In this sketch of the circumstances under which the New-York canal has been made, we may trace the cause of the prodigious advance of this nation. Some such work as this was necessary to demonstrate to the world, that the qualities which are so exclusively the fruits of liberty and of a diffused intelligence, have an existence elsewhere than in the desires of the good. Without it, it might have been said the advance of America is deceptive; she is doing no more than our own population could do under circumstances that admitted of so much display, but she will find the difference between felling trees, and burning forests, and giving the finish which denotes the material progress of society. The mouths of such critics are now silenced. The American can point to his ploughs, to his ships, to his canals, to his bridges, and, in short, to every thing that is useful in his particular state of society, and demand, where a better or cheaper has been produced, under any thing like circumstances of equality?

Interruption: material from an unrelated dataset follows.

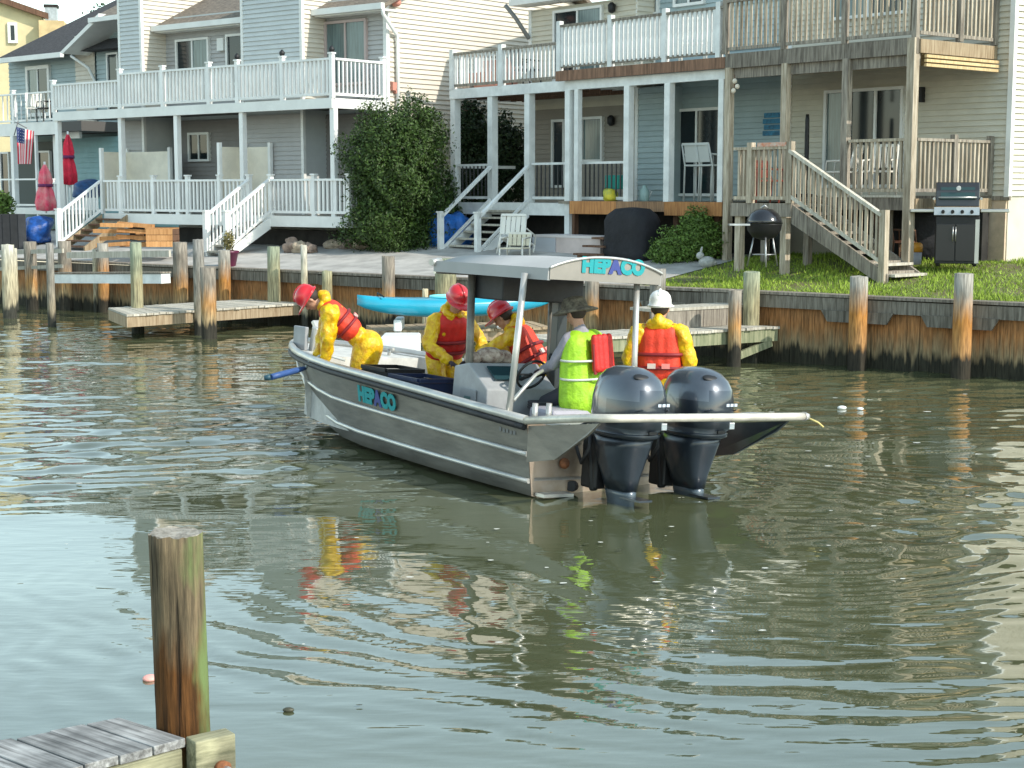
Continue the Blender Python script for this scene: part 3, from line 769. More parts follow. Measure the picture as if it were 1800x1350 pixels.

It is vain to deny the causes of the effects of the American system. . . . since they rest on principles that favour the happiness and prosperity of the human race. We should not cavil about names, nor minor distinctions, in governments, if the great and moving principles are such as contemplate the improvement of the species. . .
The construction of canals, on a practical scale, the mining for coal, the exportation of cotton goods, and numberless other improvements, which argue an advancing state of society, have all sprung into existence within the last dozen years. It is a knowledge of these facts, with a clear and sagacious understanding of their immense results, coupled with the exciting moral
causes, that render the American sanguine, aspiring, and confident in his anticipations. He sees that his nation lives centuries in an age, and he feels no disposition to consider himself a child, because other people, in their dotage, choose to remember the hour of his birth. How pitiful do the paltry criticisms on an inn, or the idle, and, half the time, vulgar comments on the vulgarity of a parvenu, become, when objects and facts like these are pressing themselves on the mind! I have heard it said, that there are European authors who feel a diffidence of contracting acquaintances with American gentlemen, because they feel a consciousness of having turned the United States into ridicule! I can tell these unfortunate subjects of a precipitate opinion, that they may lay aside their scruples. No American of any character, or knowledge of his own country, can feel any thing but commiseration for the man who has attempted to throw ridicule on a nation like this. The contest is too unequal to admit of any doubt as to the result, and the wiser way will be for these Quixotes in literature to say and think as little as possible about their American tilting match, in order that the world may not liken their lances to that used by the hero of La Mancha, and their helmets to barbers' basins.
Document Analysis
1. How does Cooper describe the construction of the New York (Erie) Canal?
2. What adjectives does Cooper use to describe Americans? Do we use the same kinds of adjectives to describe Americans today?
What is Cooper defending in this piece? Are there telltale signs that he composed this work while living in Europe?